Records for this exercise
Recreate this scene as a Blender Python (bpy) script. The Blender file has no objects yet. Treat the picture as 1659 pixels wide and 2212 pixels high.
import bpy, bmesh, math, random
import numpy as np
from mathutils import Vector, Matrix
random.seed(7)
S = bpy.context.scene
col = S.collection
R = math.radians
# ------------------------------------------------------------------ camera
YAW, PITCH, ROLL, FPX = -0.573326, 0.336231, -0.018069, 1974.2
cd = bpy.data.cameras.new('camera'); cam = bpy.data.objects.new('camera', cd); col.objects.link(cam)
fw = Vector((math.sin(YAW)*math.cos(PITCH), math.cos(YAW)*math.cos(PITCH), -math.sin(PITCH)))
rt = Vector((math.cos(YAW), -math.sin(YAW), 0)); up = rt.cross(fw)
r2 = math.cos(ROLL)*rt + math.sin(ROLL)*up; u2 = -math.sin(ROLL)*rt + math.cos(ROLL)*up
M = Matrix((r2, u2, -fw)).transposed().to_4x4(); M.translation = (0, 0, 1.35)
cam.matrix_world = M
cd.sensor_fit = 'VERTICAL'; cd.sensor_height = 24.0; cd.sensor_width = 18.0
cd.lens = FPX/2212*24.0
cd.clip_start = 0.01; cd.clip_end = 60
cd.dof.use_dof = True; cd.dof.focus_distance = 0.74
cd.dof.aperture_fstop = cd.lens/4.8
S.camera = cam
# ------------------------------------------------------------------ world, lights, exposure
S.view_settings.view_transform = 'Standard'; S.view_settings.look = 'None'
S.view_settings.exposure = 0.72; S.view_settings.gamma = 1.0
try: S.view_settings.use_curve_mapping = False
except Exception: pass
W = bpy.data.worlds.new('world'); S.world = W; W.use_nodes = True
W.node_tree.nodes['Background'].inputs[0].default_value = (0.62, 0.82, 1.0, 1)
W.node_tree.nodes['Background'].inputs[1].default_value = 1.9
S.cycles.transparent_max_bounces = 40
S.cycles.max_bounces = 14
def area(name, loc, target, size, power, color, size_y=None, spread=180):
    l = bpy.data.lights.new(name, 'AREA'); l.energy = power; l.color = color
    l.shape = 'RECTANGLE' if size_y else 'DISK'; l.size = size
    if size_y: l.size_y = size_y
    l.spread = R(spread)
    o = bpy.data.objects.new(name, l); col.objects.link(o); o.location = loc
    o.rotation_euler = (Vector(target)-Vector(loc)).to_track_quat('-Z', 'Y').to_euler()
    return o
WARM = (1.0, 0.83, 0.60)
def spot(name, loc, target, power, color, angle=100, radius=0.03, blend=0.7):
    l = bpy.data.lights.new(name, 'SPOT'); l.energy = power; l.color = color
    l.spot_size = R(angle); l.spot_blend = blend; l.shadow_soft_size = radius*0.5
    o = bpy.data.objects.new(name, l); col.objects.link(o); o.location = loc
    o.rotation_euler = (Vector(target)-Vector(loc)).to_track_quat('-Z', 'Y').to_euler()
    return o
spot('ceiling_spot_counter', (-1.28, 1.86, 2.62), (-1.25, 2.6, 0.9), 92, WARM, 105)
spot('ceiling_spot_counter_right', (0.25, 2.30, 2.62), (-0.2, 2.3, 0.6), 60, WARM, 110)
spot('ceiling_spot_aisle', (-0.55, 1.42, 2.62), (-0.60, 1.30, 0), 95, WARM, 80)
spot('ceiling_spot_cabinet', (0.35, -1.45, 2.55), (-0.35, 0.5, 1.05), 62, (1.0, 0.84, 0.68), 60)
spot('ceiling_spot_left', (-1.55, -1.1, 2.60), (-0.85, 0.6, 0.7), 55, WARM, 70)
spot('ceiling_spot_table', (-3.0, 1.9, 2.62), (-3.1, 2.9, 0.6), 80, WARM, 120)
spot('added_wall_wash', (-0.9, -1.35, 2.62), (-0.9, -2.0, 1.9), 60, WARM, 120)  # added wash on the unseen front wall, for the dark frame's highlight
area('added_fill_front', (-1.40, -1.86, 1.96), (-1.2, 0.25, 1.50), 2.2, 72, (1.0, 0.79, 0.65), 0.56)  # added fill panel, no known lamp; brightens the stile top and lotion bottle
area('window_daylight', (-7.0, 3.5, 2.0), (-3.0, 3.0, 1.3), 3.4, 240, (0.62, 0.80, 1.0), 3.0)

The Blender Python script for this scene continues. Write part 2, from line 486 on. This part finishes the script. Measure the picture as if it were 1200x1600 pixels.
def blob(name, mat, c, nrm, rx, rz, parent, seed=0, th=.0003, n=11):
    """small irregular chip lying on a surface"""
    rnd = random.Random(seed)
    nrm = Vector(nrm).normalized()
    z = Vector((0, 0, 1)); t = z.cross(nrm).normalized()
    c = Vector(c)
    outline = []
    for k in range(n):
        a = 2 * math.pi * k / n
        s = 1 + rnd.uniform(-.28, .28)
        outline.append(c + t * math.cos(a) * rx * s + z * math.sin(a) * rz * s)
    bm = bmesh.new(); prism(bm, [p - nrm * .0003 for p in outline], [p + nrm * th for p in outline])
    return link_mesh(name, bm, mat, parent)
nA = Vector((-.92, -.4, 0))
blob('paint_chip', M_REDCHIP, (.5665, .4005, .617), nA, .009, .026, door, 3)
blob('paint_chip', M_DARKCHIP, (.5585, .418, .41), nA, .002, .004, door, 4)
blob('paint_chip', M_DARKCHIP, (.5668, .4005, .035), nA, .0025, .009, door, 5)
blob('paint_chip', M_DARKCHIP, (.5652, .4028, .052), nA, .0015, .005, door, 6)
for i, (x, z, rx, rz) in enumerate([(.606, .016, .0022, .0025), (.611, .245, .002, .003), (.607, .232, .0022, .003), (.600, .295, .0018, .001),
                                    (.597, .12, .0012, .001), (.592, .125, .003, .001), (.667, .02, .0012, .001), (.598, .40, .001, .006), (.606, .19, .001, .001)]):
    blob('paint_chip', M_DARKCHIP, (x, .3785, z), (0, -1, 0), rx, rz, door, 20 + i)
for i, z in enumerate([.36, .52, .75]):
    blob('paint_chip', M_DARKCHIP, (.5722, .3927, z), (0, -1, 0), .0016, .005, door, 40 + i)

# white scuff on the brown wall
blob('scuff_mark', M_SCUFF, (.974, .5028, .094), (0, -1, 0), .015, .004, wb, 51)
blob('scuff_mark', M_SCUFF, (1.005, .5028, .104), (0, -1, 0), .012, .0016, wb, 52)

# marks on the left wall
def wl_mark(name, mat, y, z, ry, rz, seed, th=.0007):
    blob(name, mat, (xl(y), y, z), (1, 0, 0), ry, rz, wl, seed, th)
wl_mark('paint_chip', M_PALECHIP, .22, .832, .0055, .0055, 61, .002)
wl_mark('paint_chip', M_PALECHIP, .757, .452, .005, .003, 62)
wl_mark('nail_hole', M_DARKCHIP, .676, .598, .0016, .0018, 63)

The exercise
Copy out the full material exactly as it appears.

Response to this exercise
Recreate this scene as a Blender Python (bpy) script. The Blender file has no objects yet. Treat the picture as 1659 pixels wide and 2212 pixels high.
import bpy, bmesh, math, random
import numpy as np
from mathutils import Vector, Matrix
random.seed(7)
S = bpy.context.scene
col = S.collection
R = math.radians
# ------------------------------------------------------------------ camera
YAW, PITCH, ROLL, FPX = -0.573326, 0.336231, -0.018069, 1974.2
cd = bpy.data.cameras.new('camera'); cam = bpy.data.objects.new('camera', cd); col.objects.link(cam)
fw = Vector((math.sin(YAW)*math.cos(PITCH), math.cos(YAW)*math.cos(PITCH), -math.sin(PITCH)))
rt = Vector((math.cos(YAW), -math.sin(YAW), 0)); up = rt.cross(fw)
r2 = math.cos(ROLL)*rt + math.sin(ROLL)*up; u2 = -math.sin(ROLL)*rt + math.cos(ROLL)*up
M = Matrix((r2, u2, -fw)).transposed().to_4x4(); M.translation = (0, 0, 1.35)
cam.matrix_world = M
cd.sensor_fit = 'VERTICAL'; cd.sensor_height = 24.0; cd.sensor_width = 18.0
cd.lens = FPX/2212*24.0
cd.clip_start = 0.01; cd.clip_end = 60
cd.dof.use_dof = True; cd.dof.focus_distance = 0.74
cd.dof.aperture_fstop = cd.lens/4.8
S.camera = cam
# ------------------------------------------------------------------ world, lights, exposure
S.view_settings.view_transform = 'Standard'; S.view_settings.look = 'None'
S.view_settings.exposure = 0.72; S.view_settings.gamma = 1.0
try: S.view_settings.use_curve_mapping = False
except Exception: pass
W = bpy.data.worlds.new('world'); S.world = W; W.use_nodes = True
W.node_tree.nodes['Background'].inputs[0].default_value = (0.62, 0.82, 1.0, 1)
W.node_tree.nodes['Background'].inputs[1].default_value = 1.9
S.cycles.transparent_max_bounces = 40
S.cycles.max_bounces = 14
def area(name, loc, target, size, power, color, size_y=None, spread=180):
    l = bpy.data.lights.new(name, 'AREA'); l.energy = power; l.color = color
    l.shape = 'RECTANGLE' if size_y else 'DISK'; l.size = size
    if size_y: l.size_y = size_y
    l.spread = R(spread)
    o = bpy.data.objects.new(name, l); col.objects.link(o); o.location = loc
    o.rotation_euler = (Vector(target)-Vector(loc)).to_track_quat('-Z', 'Y').to_euler()
    return o
WARM = (1.0, 0.83, 0.60)
def spot(name, loc, target, power, color, angle=100, radius=0.03, blend=0.7):
    l = bpy.data.lights.new(name, 'SPOT'); l.energy = power; l.color = color
    l.spot_size = R(angle); l.spot_blend = blend; l.shadow_soft_size = radius*0.5
    o = bpy.data.objects.new(name, l); col.objects.link(o); o.location = loc
    o.rotation_euler = (Vector(target)-Vector(loc)).to_track_quat('-Z', 'Y').to_euler()
    return o
spot('ceiling_spot_counter', (-1.28, 1.86, 2.62), (-1.25, 2.6, 0.9), 92, WARM, 105)
spot('ceiling_spot_counter_right', (0.25, 2.30, 2.62), (-0.2, 2.3, 0.6), 60, WARM, 110)
spot('ceiling_spot_aisle', (-0.55, 1.42, 2.62), (-0.60, 1.30, 0), 95, WARM, 80)
spot('ceiling_spot_cabinet', (0.35, -1.45, 2.55), (-0.35, 0.5, 1.05), 62, (1.0, 0.84, 0.68), 60)
spot('ceiling_spot_left', (-1.55, -1.1, 2.60), (-0.85, 0.6, 0.7), 55, WARM, 70)
spot('ceiling_spot_table', (-3.0, 1.9, 2.62), (-3.1, 2.9, 0.6), 80, WARM, 120)
spot('added_wall_wash', (-0.9, -1.35, 2.62), (-0.9, -2.0, 1.9), 60, WARM, 120)  # added wash on the unseen front wall, for the dark frame's highlight
area('added_fill_front', (-1.40, -1.86, 1.96), (-1.2, 0.25, 1.50), 2.2, 72, (1.0, 0.79, 0.65), 0.56)  # added fill panel, no known lamp; brightens the stile top and lotion bottle
area('window_daylight', (-7.0, 3.5, 2.0), (-3.0, 3.0, 1.3), 3.4, 240, (0.62, 0.80, 1.0), 3.0)

The Blender Python script for this scene continues. Write part 2, from line 486 on. This part finishes the script. Measure the picture as if it were 1200x1600 pixels.
def blob(name, mat, c, nrm, rx, rz, parent, seed=0, th=.0003, n=11):
    """small irregular chip lying on a surface"""
    rnd = random.Random(seed)
    nrm = Vector(nrm).normalized()
    z = Vector((0, 0, 1)); t = z.cross(nrm).normalized()
    c = Vector(c)
    outline = []
    for k in range(n):
        a = 2 * math.pi * k / n
        s = 1 + rnd.uniform(-.28, .28)
        outline.append(c + t * math.cos(a) * rx * s + z * math.sin(a) * rz * s)
    bm = bmesh.new(); prism(bm, [p - nrm * .0003 for p in outline], [p + nrm * th for p in outline])
    return link_mesh(name, bm, mat, parent)
nA = Vector((-.92, -.4, 0))
blob('paint_chip', M_REDCHIP, (.5665, .4005, .617), nA, .009, .026, door, 3)
blob('paint_chip', M_DARKCHIP, (.5585, .418, .41), nA, .002, .004, door, 4)
blob('paint_chip', M_DARKCHIP, (.5668, .4005, .035), nA, .0025, .009, door, 5)
blob('paint_chip', M_DARKCHIP, (.5652, .4028, .052), nA, .0015, .005, door, 6)
for i, (x, z, rx, rz) in enumerate([(.606, .016, .0022, .0025), (.611, .245, .002, .003), (.607, .232, .0022, .003), (.600, .295, .0018, .001),
                                    (.597, .12, .0012, .001), (.592, .125, .003, .001), (.667, .02, .0012, .001), (.598, .40, .001, .006), (.606, .19, .001, .001)]):
    blob('paint_chip', M_DARKCHIP, (x, .3785, z), (0, -1, 0), rx, rz, door, 20 + i)
for i, z in enumerate([.36, .52, .75]):
    blob('paint_chip', M_DARKCHIP, (.5722, .3927, z), (0, -1, 0), .0016, .005, door, 40 + i)

# white scuff on the brown wall
blob('scuff_mark', M_SCUFF, (.974, .5028, .094), (0, -1, 0), .015, .004, wb, 51)
blob('scuff_mark', M_SCUFF, (1.005, .5028, .104), (0, -1, 0), .012, .0016, wb, 52)

# marks on the left wall
def wl_mark(name, mat, y, z, ry, rz, seed, th=.0007):
    blob(name, mat, (xl(y), y, z), (1, 0, 0), ry, rz, wl, seed, th)
wl_mark('paint_chip', M_PALECHIP, .22, .832, .0055, .0055, 61, .002)
wl_mark('paint_chip', M_PALECHIP, .757, .452, .005, .003, 62)
wl_mark('nail_hole', M_DARKCHIP, .676, .598, .0016, .0018, 63)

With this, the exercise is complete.